CEOs are losing their mojo as economic woes deepen

The economic anxiety gripping the country goes all the way to the top, according to a new survey. Chief Executive, a magazine for corporate big shots, polled 371 CEOs and found them bruised by the deepening recession, sending the publication's CEO Confidence Index to its lowest level since measurements began six and a half years ago.

Nearly all the executives polled -- some 95 percent -- said current business and employment conditions are bad. Most also believe they'll remain that way for the foreseeable future. Seven in ten said the recession would deepen in the coming quarter, while three quarters said unemployment would get worse, too.

The survey's findings echo the results of a January poll of CEO confidence by the Conference Board, a global organization for business executives, which also returned its lowest-ever reading.

Perhaps surprsingly, a slim majority of the CEOs in Chief Executive's poll said they favored capping the pay of financial execs whose companies received funds from the government's bailout fund. Some 53 percent said the caps were appropriate.

A Chief Executive poll of CEOs' presidential preferences taken last summer helps put executives' support for the pay caps in context. The survey of 751 CEOs found 80 percent supported Sen. John McCain for president, while only 20 percent said they backed then-Sen. Barack Obama. The average grade the CEOs in the survey gave Obama was a D-plus.
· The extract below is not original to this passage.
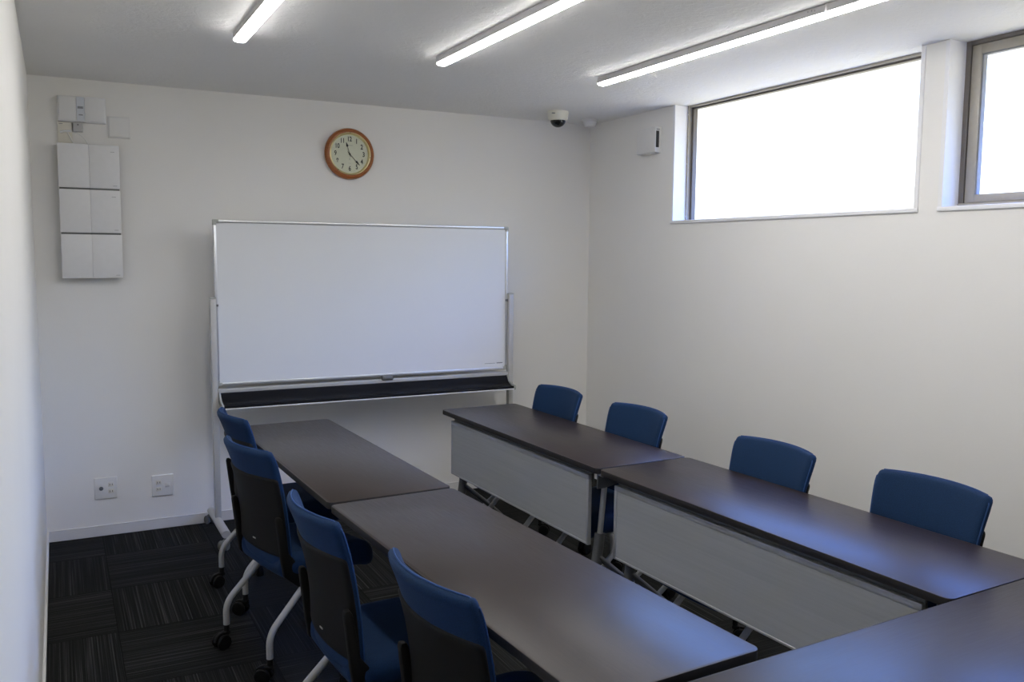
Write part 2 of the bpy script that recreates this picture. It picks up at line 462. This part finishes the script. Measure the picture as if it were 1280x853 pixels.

"You don't give the captain of the Titanic a bonus for hitting an iceberg and causing the ship to drown. CEO's receiving bailout money for their sinking ships should be held to the same standard," said Horizon Steel Co.
CEO John Chirikas in statement that accompanied the confidence survey results.

"The interference from government is alarming, but frankly, it is a direct result of the terrible mismanagement by the financial community and sadly will have severe ramifications for all of us," Chirikas said in the statement.